On peut s’étonner de tant de ferveur patriotique si on ne prend pas la mesure de ce qui était en jeu pour les corses durant la Deuxième Guerre mondiale à savoir l’annexion de l’île par l’Italie fasciste donc la perte d la nationalité française. Non pas celle imposée par le despotisme en 1769 après la défaite des troupes de Pascal Paoli à Ponte Novo, mais celle conquise en 1789 par notre participation à la Révolution ; Français non pas en tant que sujets du Roi mais Français citoyens de la République ! Ça change tout …et quelles qu’aient pu être les dérives qu’elle connut, « la Révolution fut une grande lumière jetée sur l’histoire universelle » écrit notre compatriote, le philosophe Jacques Muglioni. « La Nation écrit J. Muglioni c’est le choix volontaire – ce fut celui de la Corse en 1789 – d’hommes par lequel l’individu relativise sa particularité pour se hisser à un premier degré d’universalité. »
Commémorer avec éclat en 1943 le 30 novembre 1789 c’était comme comme un pied de nez à Goebbels qui prétendait que la « Révolution Française serait rayée de l’histoire » ; un pied de nez à Mussolini qui affirmait que le National-socialisme en était l’antithèse ; un pied de nez à Pétain qui considérait en 1939 que la France depuis 1789 avait vécu « 150 années d’erreurs » ; un pied de nez à l’idéologue nazi Rosenberg qui en ce triste automne 1940 avait choisi le Palais bourbon pour nous infliger une conférence intitulée : « Règlement de comptes avec les idées de 1789 et avec la Révolution » ; un pied de nez également aux irrédentistes corses qui écrivaient dans le journal la Muvra : « …les corses sont les plus grandes victimes de l’esprit de 89 …parce que l’assimilation et l’égalitarisme révolutionnaire nous ont valu des maisons en ruines, des villages déserts, la malaria et les nombreuses guerres que l’œil sanglant du jacobinisme a déchaîné sur le monde. »
Aujourd’hui nous devons nous inquiéter de la résurgence de cette idéologie des anti-Lumières qui inspire à nouveau des politiques partout dans le monde, en Europe et en France. « C’est dans la nuit qu’il est beau de croire à la lumière » écrit Edmond Rostand. C’est dans les heures les plus oppressives de l’occupation que nos martyrs ont lutté résisté pour un idéal de justice de liberté et de fraternité. Veillons à ce que notre jeunesse fasse sienne ces valeurs et qu’elle refuse de se laisser séduire par la cupidité et la violence.

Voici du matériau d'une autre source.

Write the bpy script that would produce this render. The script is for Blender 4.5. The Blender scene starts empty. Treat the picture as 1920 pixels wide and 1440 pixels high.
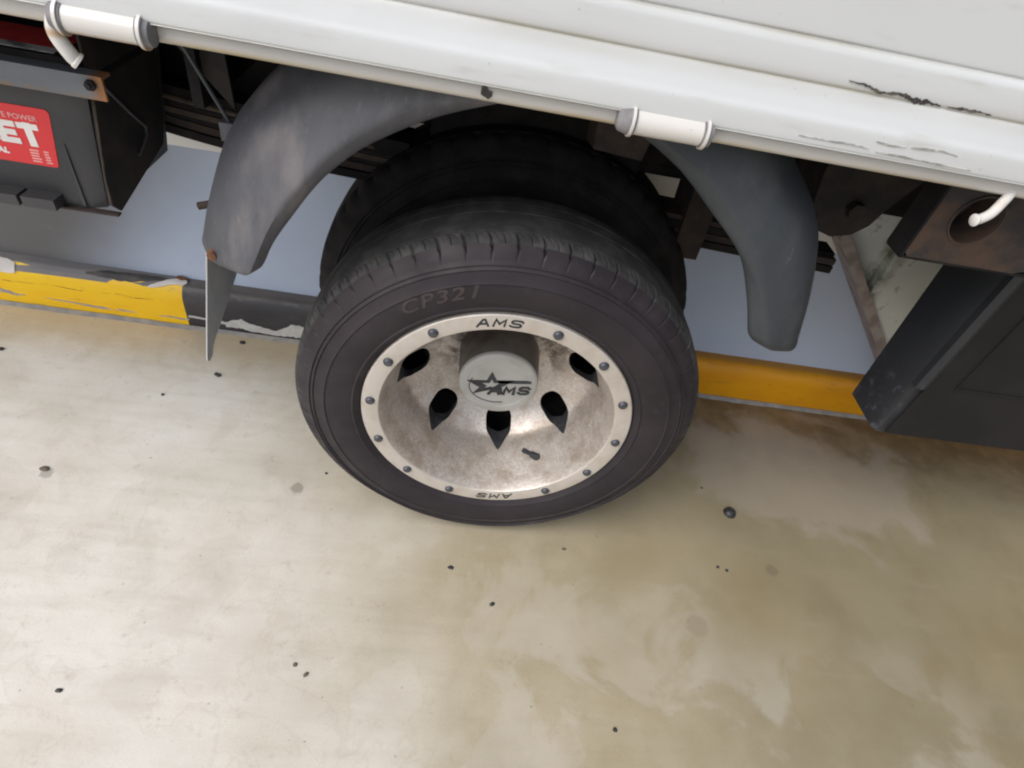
import bpy, bmesh, math, random
from mathutils import Vector, Matrix, noise
S = bpy.context.scene
C = S.collection
PI = math.pi
random.seed(7)

# ---------------------------------------------------------------- camera
cam = bpy.data.cameras.new('camera')
cam_o = bpy.data.objects.new('camera', cam)
C.objects.link(cam_o)
cam.sensor_width = 36.0
cam.lens = 20.812
cam.clip_start = 0.01
cam.clip_end = 200
RT = Vector((0.98603667, 0.01464575, 0.16588307))
DN = Vector((0.12958954, -0.69308756, -0.70910943))
FW = Vector((0.10458605, 0.72070461, -0.68530769))
UP = -DN
RT, DN, FW = [Vector((R_[0], R_[1], R_[2])) for R_ in (
    (0.9860366674574945, 0.01464574807143934, 0.16588306873441366),
    (0.12958953584864416, -0.6930875624226835, -0.7091094295054295),
    (0.10458605369671065, 0.7207046086146603, -0.6853076860022351))]
M = Matrix.Identity(4)
for i in range(3):
    M[i][0] = RT[i]; M[i][1] = -DN[i]; M[i][2] = -FW[i]
M[0][3], M[1][3], M[2][3] = -0.06940685, -0.53788633, 0.85124437
cam_o.matrix_world = M
S.camera = cam_o
# ---------------------------------------------------------------- world, sun, exposure
SUN_EL, SUN_AZ = math.radians(50), math.radians(232)   # azimuth clockwise from +y
w = bpy.data.worlds.new('World'); S.world = w; w.use_nodes = True
nt = w.node_tree
bg = nt.nodes['Background']
sky = nt.nodes.new('ShaderNodeTexSky'); sky.sky_type = 'NISHITA'; sky.sun_disc = False
sky.sun_elevation = SUN_EL; sky.sun_rotation = SUN_AZ
sky.air_density = 1.0; sky.dust_density = 4.0; sky.ozone_density = 1.0
hs = nt.nodes.new('ShaderNodeHueSaturation'); hs.inputs['Saturation'].default_value = 0.6
nt.links.new(sky.outputs[0], hs.inputs['Color'])
nt.links.new(hs.outputs[0], bg.inputs[0])
bg.inputs[1].default_value = 0.12
sl = bpy.data.lights.new('sun', 'SUN'); sl.energy = 1.4; sl.angle = math.radians(45); sl.color = (1.0, 0.985, 0.965)
so = bpy.data.objects.new('sun', sl); C.objects.link(so)
sd = Vector((math.sin(SUN_AZ) * math.cos(SUN_EL), math.cos(SUN_AZ) * math.cos(SUN_EL), math.sin(SUN_EL)))
so.rotation_euler = sd.to_track_quat('Z', 'Y').to_euler()
so.location = sd * 5
S.view_settings.view_transform = 'Standard'; S.view_settings.look = 'None'
S.view_settings.gamma = 1; S.view_settings.use_curve_mapping = False
S.view_settings.exposure = 0.35
S.render.engine = 'CYCLES'
S.cycles.max_bounces = 8
S.cycles.filter_width = 2.1

# ---------------------------------------------------------------- materials
class NT:
    def __init__(s, name):
        s.m = bpy.data.materials.new(name); s.m.use_nodes = True
        s.t = s.m.node_tree; s.b = s.t.nodes['Principled BSDF']
        s.tc = s.t.nodes.new('ShaderNodeTexCoord')
    def n(s, typ, **kw):
        o = s.t.nodes.new(typ)
        for k, v in kw.items(): setattr(o, k, v)
        return o
    def l(s, a, b): s.t.links.new(a, b)
    def noise(s, scale, detail=6, rough=0.55, dist=0.0, stretch=(1, 1, 1), off=(0, 0, 0)):
        mp = s.n('ShaderNodeMapping'); mp.inputs['Scale'].default_value = stretch; mp.inputs['Location'].default_value = off
        s.l(s.tc.outputs['Object'], mp.inputs[0])
        t = s.n('ShaderNodeTexNoise'); t.inputs['Scale'].default_value = scale; t.inputs['Detail'].default_value = detail
        t.inputs['Roughness'].default_value = rough; t.inputs['Distortion'].default_value = dist
        s.l(mp.outputs[0], t.inputs['Vector']); return t.outputs['Fac']
    def ramp(s, fac, lo, hi, smooth=True):
        r = s.n('ShaderNodeMapRange'); r.interpolation_type = 'SMOOTHSTEP' if smooth else 'LINEAR'
        r.inputs['From Min'].default_value = lo; r.inputs['From Max'].default_value = hi
        s.l(fac, r.inputs['Value']); return r.outputs[0]
    def mix(s, fac, a, b, typ='MIX'):
        x = s.n('ShaderNodeMix', data_type='RGBA', blend_type=typ)
        if isinstance(fac, float): x.inputs['Factor'].default_value = fac
        else: s.l(fac, x.inputs['Factor'])
        for v, i in ((a, 6), (b, 7)):
            if isinstance(v, tuple): x.inputs[i].default_value = (*v, 1)
            else: s.l(v, x.inputs[i])
        return x.outputs[2]
    def math(s, op, a, b=0.0, clamp=False):
        x = s.n('ShaderNodeMath', operation=op); x.use_clamp = clamp
        for v, i in ((a, 0), (b, 1)):
            if isinstance(v, (int, float)): x.inputs[i].default_value = v
            else: s.l(v, x.inputs[i])
        return x.outputs[0]
    def sep(s):
        x = s.n('ShaderNodeSeparateXYZ'); s.l(s.tc.outputs['Object'], x.inputs[0]); return x.outputs
    def col(s, c):
        if isinstance(c, tuple): s.b.inputs['Base Color'].default_value = (*c, 1)
        else: s.l(c, s.b.inputs['Base Color'])
    def rough(s, v):
        if isinstance(v, float): s.b.inputs['Roughness'].default_value = v
        else: s.l(v, s.b.inputs['Roughness'])
    def bump(s, h, strength=0.2, dist=0.001):
        x = s.n('ShaderNodeBump'); x.inputs['Strength'].default_value = strength; x.inputs['Distance'].default_value = dist
        s.l(h, x.inputs['Height']); s.l(x.outputs[0], s.b.inputs['Normal'])

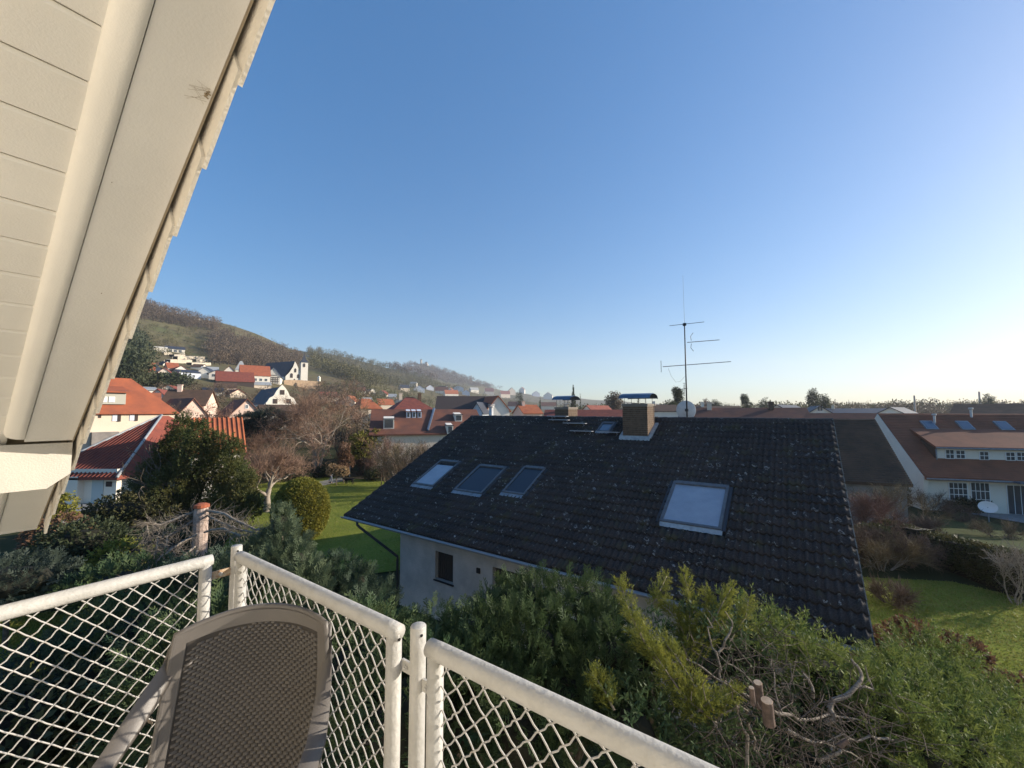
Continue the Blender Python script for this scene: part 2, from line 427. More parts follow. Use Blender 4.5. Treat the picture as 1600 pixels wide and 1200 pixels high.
panel('p','white mesh railing panel running out of the picture at bottom right, above the conifers',own(.865,W_R,0),-D1,2.35,-.648,-1.6,hand=0)
panel('p','white mesh railing panel on the left below the cream overhang',own(2.2,.735,0),-D3,2.0,-.648,-1.6,hand=1)
def post(u,w,ztop,label,sides):
    p=own(u,w,0); t=thing('railing_post',label,'post',(p.x,p.y,CZ-1.7)); t['group']='round posts between the railing panels'
    mb=MB(); mb.tube([Vector((p.x,p.y,CZ-1.72)),Vector((p.x,p.y,CZ+ztop-.003)),Vector((p.x,p.y,CZ+ztop))],[.0235,.0235,.0215],18); mb.obj('tube',M['rail'],t,smooth=True)
    mb=MB(); q=Vector((p.x,p.y,CZ+ztop-.02)); e=q-D1*.0225; 
    n=(Vector((-p.x,-p.y,0)).normalized()*.6-D1*.8).normalized(); mb.tube([q+n*.0225,q+n*.0245],.0045,8); mb.obj('bolt_hole',M['hole'],t)
    for (d,L,z) in sides:
        mb=MB(); c=q+d*(.0235+L/2); c.z=CZ+z; n=UP.cross(d)
        mb.cbox(c,d*L,n*.008,UP*.034); b=mb.obj('bracket',M['rust'] if L>.06 else M['rail'],t)
        mb=MB(); s=-n if n.dot(Vector((p.x,p.y,0)))>0 else n
        mb.tube([c+s*.004,c+s*.010],.009,6); mb.tube([c+s*.010,c+s*.014],.005,8); mb.obj('bolt',M['rail'],b)
post(.957,.868,-.640,'round white post between the two front railing panels',[(D1,.045,-.775),(-D1,.045,-.80)])
cp=own(2.215,.862,0)
post(2.215,.862,-.640,'round white corner post behind the chair, joined to the left panel by a rusty bracket',[(-D1,.042,-.74),(-D3,.082,-.75)])

# ================================================================ CHAIR
CF=(-(D1+D3)).normalized(); CRt=Vector((CF.y,-CF.x,0))            # facing direction; its right-hand side seen from the front
CRt=(-D1+D3).normalized()
cb=own(1.605,.715,0)-CF*.0; cbase=Vector((cb.x,cb.y,CZ-1.63))+CF*.30   # point on the floor below the seat
def cp_(r,f,z): return cbase+CRt*r+CF*f+UP*z
chair=thing('garden_chair','taupe plastic rattan-look armchair standing against the corner of the railing','chair',cbase)
def backpt(s,t,off=0):
    """s -1..1 across, t 0..1 from seat to top"""
    z=.40+.53*t*(1 - .0*s*s) 
    top=.53*t
    hw=.240+.010*sin(t*pi)-.007*t
    z=.395+top*.985-(.036*s*s*t**3)
    f=-.19-.115*t-.02*sin(t*pi) + .085*abs(s)**2.2
    return cp_(s*hw, f+off, z)
def backgrid(s0,s1,t0,t1,ns,ntt,off): return [[backpt(s0+(s1-s0)*j/ns,t0+(t1-t0)*i/ntt,off) for j in range(ns+1)] for i in range(ntt+1)]
def shellpart(name,mb,m): return mb.obj(name,m,chair,smooth=True)
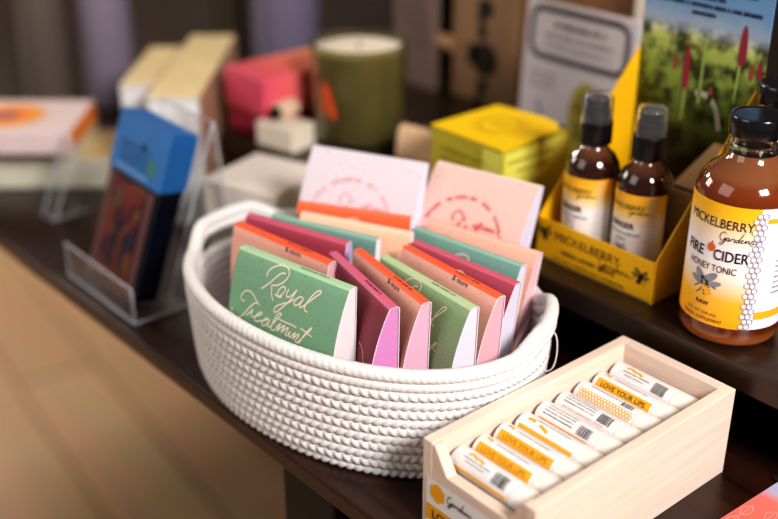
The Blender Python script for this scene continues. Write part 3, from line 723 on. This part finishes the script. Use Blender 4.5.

En ce jour d’anniversaire rendons hommage aux acteurs et actrices la plupart aujourd’hui disparus qui ont contribué par leur abnégation et leur courage à sauver et à conforter les valeurs fondamentales qu’ils partageaient et qui ont été proclamées par la déclaration universelle des droits de l’homme adoptée par l’Assemblée générale des Nations Unies, le 10 décembre 1948.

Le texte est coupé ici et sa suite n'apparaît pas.